## Work to be completed
Extract, unchanged, each line of the listing below from its first line through the line that contains "from mathutils.bvhtree import BVHTree", inclusive, and nothing else.

## Material for this exercise
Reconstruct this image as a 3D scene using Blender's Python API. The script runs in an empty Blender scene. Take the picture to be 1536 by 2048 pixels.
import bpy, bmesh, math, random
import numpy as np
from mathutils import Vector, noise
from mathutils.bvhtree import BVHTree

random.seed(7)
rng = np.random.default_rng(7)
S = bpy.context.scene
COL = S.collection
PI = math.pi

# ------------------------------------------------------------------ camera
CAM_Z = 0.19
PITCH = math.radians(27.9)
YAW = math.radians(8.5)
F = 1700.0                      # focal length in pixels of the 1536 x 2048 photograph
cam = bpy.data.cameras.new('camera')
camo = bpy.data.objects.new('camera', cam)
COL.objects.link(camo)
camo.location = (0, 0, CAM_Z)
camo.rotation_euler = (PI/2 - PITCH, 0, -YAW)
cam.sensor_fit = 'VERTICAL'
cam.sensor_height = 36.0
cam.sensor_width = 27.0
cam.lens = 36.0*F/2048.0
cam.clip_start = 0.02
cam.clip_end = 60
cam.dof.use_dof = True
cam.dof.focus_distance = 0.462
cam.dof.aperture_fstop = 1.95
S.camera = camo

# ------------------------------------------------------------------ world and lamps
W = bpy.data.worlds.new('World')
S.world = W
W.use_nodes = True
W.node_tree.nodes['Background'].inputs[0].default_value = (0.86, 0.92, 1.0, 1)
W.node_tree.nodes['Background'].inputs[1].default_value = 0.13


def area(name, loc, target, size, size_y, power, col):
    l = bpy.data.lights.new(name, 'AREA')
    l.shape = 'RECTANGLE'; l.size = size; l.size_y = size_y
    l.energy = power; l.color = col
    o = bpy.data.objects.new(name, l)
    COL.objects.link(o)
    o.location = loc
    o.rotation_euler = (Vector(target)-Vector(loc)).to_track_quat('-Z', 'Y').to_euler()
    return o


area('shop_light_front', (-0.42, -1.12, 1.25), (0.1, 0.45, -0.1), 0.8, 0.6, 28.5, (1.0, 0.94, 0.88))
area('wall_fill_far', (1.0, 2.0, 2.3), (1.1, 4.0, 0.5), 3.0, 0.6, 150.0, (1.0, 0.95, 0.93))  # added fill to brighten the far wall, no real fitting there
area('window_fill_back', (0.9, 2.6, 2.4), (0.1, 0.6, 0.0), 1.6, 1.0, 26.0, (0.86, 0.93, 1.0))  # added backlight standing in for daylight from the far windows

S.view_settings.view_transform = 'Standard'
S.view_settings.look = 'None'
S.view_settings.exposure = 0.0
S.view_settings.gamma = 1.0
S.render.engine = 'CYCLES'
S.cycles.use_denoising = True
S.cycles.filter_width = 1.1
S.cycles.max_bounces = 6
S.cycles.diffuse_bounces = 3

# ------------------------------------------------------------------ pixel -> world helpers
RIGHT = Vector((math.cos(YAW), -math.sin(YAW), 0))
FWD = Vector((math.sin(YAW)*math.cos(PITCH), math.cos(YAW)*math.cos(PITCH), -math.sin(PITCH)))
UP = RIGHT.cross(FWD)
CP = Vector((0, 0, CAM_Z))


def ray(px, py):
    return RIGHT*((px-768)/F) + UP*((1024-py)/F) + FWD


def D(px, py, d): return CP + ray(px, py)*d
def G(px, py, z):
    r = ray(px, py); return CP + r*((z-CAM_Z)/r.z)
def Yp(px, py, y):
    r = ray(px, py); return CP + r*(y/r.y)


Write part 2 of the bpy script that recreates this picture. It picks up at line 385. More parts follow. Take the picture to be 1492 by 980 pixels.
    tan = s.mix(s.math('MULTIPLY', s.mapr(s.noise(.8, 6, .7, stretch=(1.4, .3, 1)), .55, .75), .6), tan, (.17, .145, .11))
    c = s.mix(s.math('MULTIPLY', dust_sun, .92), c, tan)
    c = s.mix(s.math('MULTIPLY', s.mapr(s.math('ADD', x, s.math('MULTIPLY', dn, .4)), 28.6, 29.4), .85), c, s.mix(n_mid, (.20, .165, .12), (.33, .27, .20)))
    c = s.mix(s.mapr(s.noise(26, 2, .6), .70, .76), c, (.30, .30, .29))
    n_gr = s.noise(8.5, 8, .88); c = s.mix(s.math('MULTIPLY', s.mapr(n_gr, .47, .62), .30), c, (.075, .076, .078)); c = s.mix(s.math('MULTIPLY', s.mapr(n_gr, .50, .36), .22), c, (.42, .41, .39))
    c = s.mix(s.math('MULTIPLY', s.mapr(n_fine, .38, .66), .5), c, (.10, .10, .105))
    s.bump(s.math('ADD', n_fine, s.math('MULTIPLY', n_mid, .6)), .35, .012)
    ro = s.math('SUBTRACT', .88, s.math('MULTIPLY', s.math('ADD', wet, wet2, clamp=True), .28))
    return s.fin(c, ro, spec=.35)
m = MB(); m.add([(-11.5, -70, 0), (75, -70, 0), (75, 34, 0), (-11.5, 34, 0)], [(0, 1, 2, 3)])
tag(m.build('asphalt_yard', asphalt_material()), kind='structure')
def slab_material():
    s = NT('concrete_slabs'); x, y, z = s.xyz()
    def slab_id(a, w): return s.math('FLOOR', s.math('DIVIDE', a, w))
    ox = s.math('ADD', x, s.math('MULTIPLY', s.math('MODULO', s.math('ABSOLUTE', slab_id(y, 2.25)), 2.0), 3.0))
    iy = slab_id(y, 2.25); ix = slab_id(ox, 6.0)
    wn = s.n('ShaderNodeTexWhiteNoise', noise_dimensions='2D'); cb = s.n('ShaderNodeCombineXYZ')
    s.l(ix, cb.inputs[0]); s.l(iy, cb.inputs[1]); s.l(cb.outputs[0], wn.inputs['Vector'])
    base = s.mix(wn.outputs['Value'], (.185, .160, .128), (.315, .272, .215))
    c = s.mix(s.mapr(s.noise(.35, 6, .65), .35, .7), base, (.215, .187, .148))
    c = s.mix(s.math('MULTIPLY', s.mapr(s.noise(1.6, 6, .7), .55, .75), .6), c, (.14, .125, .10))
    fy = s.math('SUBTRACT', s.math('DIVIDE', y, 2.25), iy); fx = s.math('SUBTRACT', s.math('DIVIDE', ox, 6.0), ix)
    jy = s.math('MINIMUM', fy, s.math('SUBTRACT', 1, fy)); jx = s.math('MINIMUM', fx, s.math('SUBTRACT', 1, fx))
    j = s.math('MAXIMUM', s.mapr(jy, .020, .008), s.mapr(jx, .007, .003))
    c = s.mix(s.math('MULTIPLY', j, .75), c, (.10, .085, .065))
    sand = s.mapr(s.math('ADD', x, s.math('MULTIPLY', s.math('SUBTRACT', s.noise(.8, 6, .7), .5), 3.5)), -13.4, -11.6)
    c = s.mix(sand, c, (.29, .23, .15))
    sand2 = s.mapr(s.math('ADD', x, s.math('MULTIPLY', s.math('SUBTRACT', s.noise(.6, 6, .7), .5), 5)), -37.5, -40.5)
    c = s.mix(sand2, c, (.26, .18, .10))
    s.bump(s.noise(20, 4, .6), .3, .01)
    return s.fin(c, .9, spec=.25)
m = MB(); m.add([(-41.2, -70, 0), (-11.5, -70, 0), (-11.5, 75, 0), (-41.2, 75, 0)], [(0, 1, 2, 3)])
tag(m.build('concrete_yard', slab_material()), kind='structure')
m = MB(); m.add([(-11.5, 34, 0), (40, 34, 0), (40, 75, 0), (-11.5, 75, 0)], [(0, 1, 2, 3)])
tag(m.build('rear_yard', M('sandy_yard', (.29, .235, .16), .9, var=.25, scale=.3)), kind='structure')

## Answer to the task
Reconstruct this image as a 3D scene using Blender's Python API. The script runs in an empty Blender scene. Take the picture to be 1536 by 2048 pixels.
import bpy, bmesh, math, random
import numpy as np
from mathutils import Vector, noise
from mathutils.bvhtree import BVHTree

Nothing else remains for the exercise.